EXERCISE OBJECTIVE: Your task is to copy the listing exactly, with the pictures left out.

— begin —

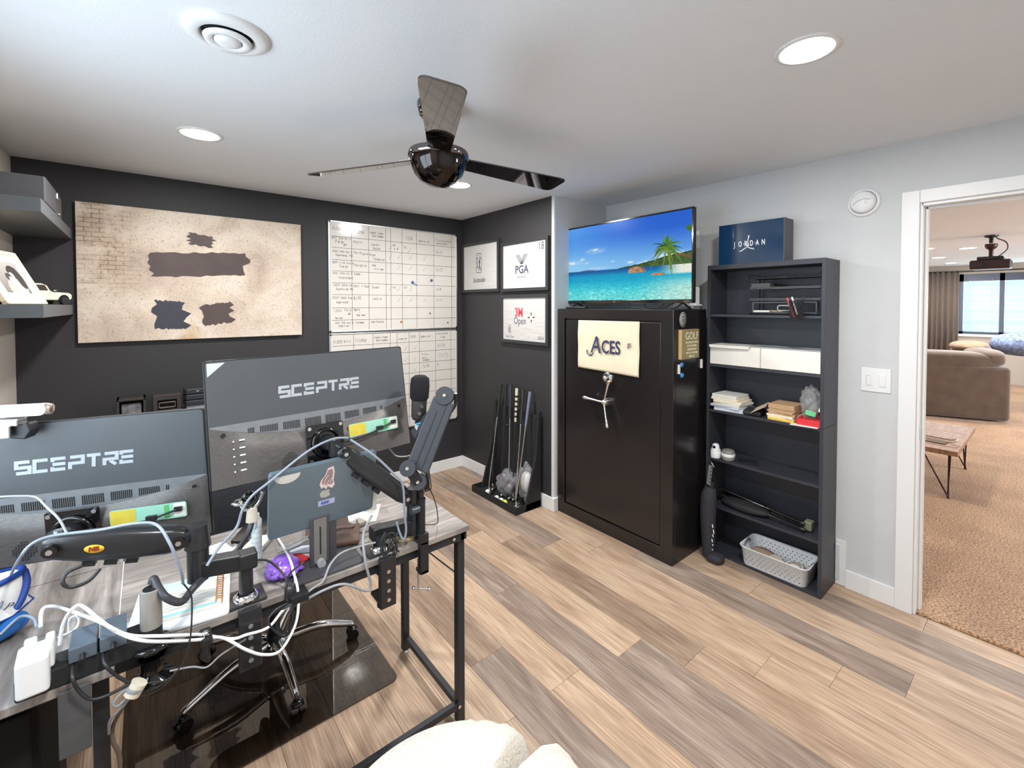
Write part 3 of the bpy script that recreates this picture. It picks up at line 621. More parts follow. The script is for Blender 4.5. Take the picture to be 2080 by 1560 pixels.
m.build('compass_mark', INK, a)

# ------------------------------------------------------------------ golf practice rack with clubs
gr = root('golf_club_rack', 'black club rack with low open tray standing against the dark wall', 'golf rack', (-.02, -.87, 0), .0)
m = M(); m.box(-.245, .0, -.29, .29, 0, .012); m.box(-.25, -.242, -.29, .29, 0, .055); m.box(-.25, 0, -.295, -.287, 0, .055); m.box(-.25, 0, .287, .295, 0, .055)
m.build('tray', BLKM, gr, .002)
M().prism([(-.16, 0), (0, 0), (0, .74), (-.02, .74), (-.05, .4)], -.295, -.275, frame((0, 0, 0), (1, 0, 0), (0, 0, 1), (0, 1, 0))).build('side_panel', BLKM, gr, .002)
M().prism([(-.16, 0), (0, 0), (0, .74), (-.02, .74), (-.05, .4)], .275, .295, frame((0, 0, 0), (1, 0, 0), (0, 0, 1), (0, 1, 0))).build('side_panel', BLKM, gr, .002)
M().box(-.018, 0, -.275, .275, .012, .70).build('back_panel', BLKM, gr, .002)
M().cyl((-.03, .1, .56), (-.015, .1, .56), .006, n=10).build('peg', SILV, gr)
rc_ = [((-.045, -.612, .735), (-.12, -.66, .05), srgb(26, 26, 28), 'short dark golf club behind the leftmost tall one', 'dark'),
       ((-.05, -.693, .886), (-.188, -.705, .05), srgb(34, 34, 36), 'leftmost tall golf club with long black grip', 'silver'),
       ((-.05, -.761, .895), (-.13, -.80, .05), srgb(30, 30, 32), 'second golf club from the left with black grip and dark shaft', 'dark'),
       ((-.05, -.821, .899), (-.124, -.889, .05), srgb(50, 54, 66), 'golf club with dark slate grip and silver shaft, third from left', 'silver'),
       ((-.05, -.905, .886), (-.115, -.93, .05), srgb(214, 204, 180), 'golf club with cream and black patterned grip', 'dark'),
       ((-.05, -.986, .886), (-.168, -1.033, .05), srgb(44, 46, 48), 'golf club with dark grey grip between the cream and the blue-grey grips', 'silver'),
       ((-.05, -1.071, .882), (-.20, -1.075, .05), srgb(112, 118, 142), 'rightmost golf club with blue-grey grip', 'silver')]
DSH = mat('dark_shaft', srgb(66, 66, 76), .3, .6)
for a, b, c, lb, sh in rc_:
    A = Vector(a); B = Vector(b); d = (B - A).normalized(); t = root('golf_club', lb, 'golf club', tuple(B)); A = A - B; B0 = Vector((0, 0, 0))
    g = M().tube([A, A + d * .27], [.0135, .009], 10).build('grip', mat('grip_%d' % int(c[0] * 99999), c, .7), t)
    M().cyl(A - d * .002, A + d * .001, .014, n=10).build('grip_cap', BLK, t)
    if 'cream' in lb and 'patterned' in lb:
        for k in range(5): M().tube([A + d * (.06 + .04 * k), A + d * (.075 + .04 * k)], .0134 - .0006 * k, 10).build('grip_band', BLK, g)
    M().tube([A + d * .26, B0], [.0062, .0048], 8).build('shaft', SILV if sh == 'silver' else DSH, t)
    M().tube([B0, Vector((-.004, -.02, -.018)), Vector((-.03, -.045, -.024))], .005, 8, sub=3).ell((-.03, -.045, -.018), (.045, .014, .014), 12, 8, rotm(0, 0, .3)).build('club_head', mat('club_head_metal', (.45, .45, .42), .3, 1), t)
for (x, y, z), c, lb in (((-.225, -.741, .0), (240, 240, 236), 'white golf ball alone at the left end of the rack tray'), ((-.240, -.885, 0), (238, 238, 234), 'white golf ball in the middle of the rack tray'), ((-.240, -.945, .0), (236, 238, 232), 'white golf ball touching the yellow one'), ((-.240, -.992, .0), (224, 232, 70), 'yellow golf ball in the rack tray')):
    o = root('golf_ball', lb, 'golf ball', (x, y, .0335)); M().ell((0, 0, 0), (.0213, .0213, .0213), 20, 12).build('ball', mat('ball_%d' % c[2], srgb(*c), .3, bump=.5, bscale=260), o)
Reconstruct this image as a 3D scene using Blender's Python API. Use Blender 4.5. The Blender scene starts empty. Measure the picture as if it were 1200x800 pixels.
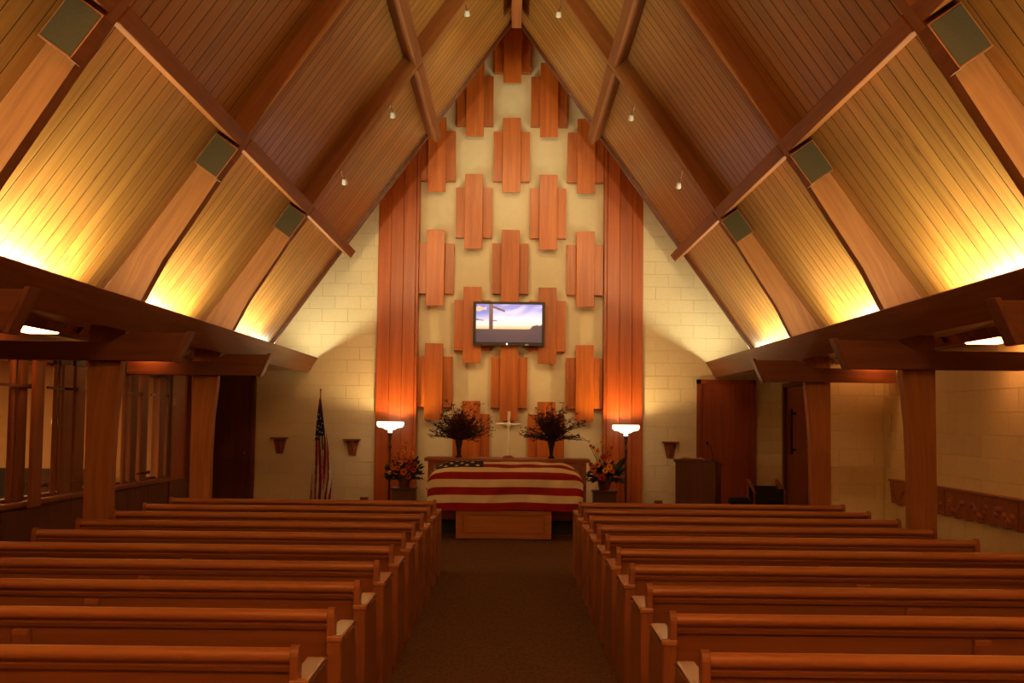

— end —

EXERCISE RESPONSE:
Write part 3 of the bpy script that recreates this picture. It picks up at line 621. More parts follow. The script is for Blender 4.5. Take the picture to be 2080 by 1560 pixels.
m.build('compass_mark', INK, a)

# ------------------------------------------------------------------ golf practice rack with clubs
gr = root('golf_club_rack', 'black club rack with low open tray standing against the dark wall', 'golf rack', (-.02, -.87, 0), .0)
m = M(); m.box(-.245, .0, -.29, .29, 0, .012); m.box(-.25, -.242, -.29, .29, 0, .055); m.box(-.25, 0, -.295, -.287, 0, .055); m.box(-.25, 0, .287, .295, 0, .055)
m.build('tray', BLKM, gr, .002)
M().prism([(-.16, 0), (0, 0), (0, .74), (-.02, .74), (-.05, .4)], -.295, -.275, frame((0, 0, 0), (1, 0, 0), (0, 0, 1), (0, 1, 0))).build('side_panel', BLKM, gr, .002)
M().prism([(-.16, 0), (0, 0), (0, .74), (-.02, .74), (-.05, .4)], .275, .295, frame((0, 0, 0), (1, 0, 0), (0, 0, 1), (0, 1, 0))).build('side_panel', BLKM, gr, .002)
M().box(-.018, 0, -.275, .275, .012, .70).build('back_panel', BLKM, gr, .002)
M().cyl((-.03, .1, .56), (-.015, .1, .56), .006, n=10).build('peg', SILV, gr)
rc_ = [((-.045, -.612, .735), (-.12, -.66, .05), srgb(26, 26, 28), 'short dark golf club behind the leftmost tall one', 'dark'),
       ((-.05, -.693, .886), (-.188, -.705, .05), srgb(34, 34, 36), 'leftmost tall golf club with long black grip', 'silver'),
       ((-.05, -.761, .895), (-.13, -.80, .05), srgb(30, 30, 32), 'second golf club from the left with black grip and dark shaft', 'dark'),
       ((-.05, -.821, .899), (-.124, -.889, .05), srgb(50, 54, 66), 'golf club with dark slate grip and silver shaft, third from left', 'silver'),
       ((-.05, -.905, .886), (-.115, -.93, .05), srgb(214, 204, 180), 'golf club with cream and black patterned grip', 'dark'),
       ((-.05, -.986, .886), (-.168, -1.033, .05), srgb(44, 46, 48), 'golf club with dark grey grip between the cream and the blue-grey grips', 'silver'),
       ((-.05, -1.071, .882), (-.20, -1.075, .05), srgb(112, 118, 142), 'rightmost golf club with blue-grey grip', 'silver')]
DSH = mat('dark_shaft', srgb(66, 66, 76), .3, .6)
for a, b, c, lb, sh in rc_:
    A = Vector(a); B = Vector(b); d = (B - A).normalized(); t = root('golf_club', lb, 'golf club', tuple(B)); A = A - B; B0 = Vector((0, 0, 0))
    g = M().tube([A, A + d * .27], [.0135, .009], 10).build('grip', mat('grip_%d' % int(c[0] * 99999), c, .7), t)
    M().cyl(A - d * .002, A + d * .001, .014, n=10).build('grip_cap', BLK, t)
    if 'cream' in lb and 'patterned' in lb:
        for k in range(5): M().tube([A + d * (.06 + .04 * k), A + d * (.075 + .04 * k)], .0134 - .0006 * k, 10).build('grip_band', BLK, g)
    M().tube([A + d * .26, B0], [.0062, .0048], 8).build('shaft', SILV if sh == 'silver' else DSH, t)
    M().tube([B0, Vector((-.004, -.02, -.018)), Vector((-.03, -.045, -.024))], .005, 8, sub=3).ell((-.03, -.045, -.018), (.045, .014, .014), 12, 8, rotm(0, 0, .3)).build('club_head', mat('club_head_metal', (.45, .45, .42), .3, 1), t)
for (x, y, z), c, lb in (((-.225, -.741, .0), (240, 240, 236), 'white golf ball alone at the left end of the rack tray'), ((-.240, -.885, 0), (238, 238, 234), 'white golf ball in the middle of the rack tray'), ((-.240, -.945, .0), (236, 238, 232), 'white golf ball touching the yellow one'), ((-.240, -.992, .0), (224, 232, 70), 'yellow golf ball in the rack tray')):
    o = root('golf_ball', lb, 'golf ball', (x, y, .0335)); M().ell((0, 0, 0), (.0213, .0213, .0213), 20, 12).build('ball', mat('ball_%d' % c[2], srgb(*c), .3, bump=.5, bscale=260), o)
Reconstruct this image as a 3D scene using Blender's Python API. Use Blender 4.5. The Blender scene starts empty. Measure the picture as if it were 1200x800 pixels.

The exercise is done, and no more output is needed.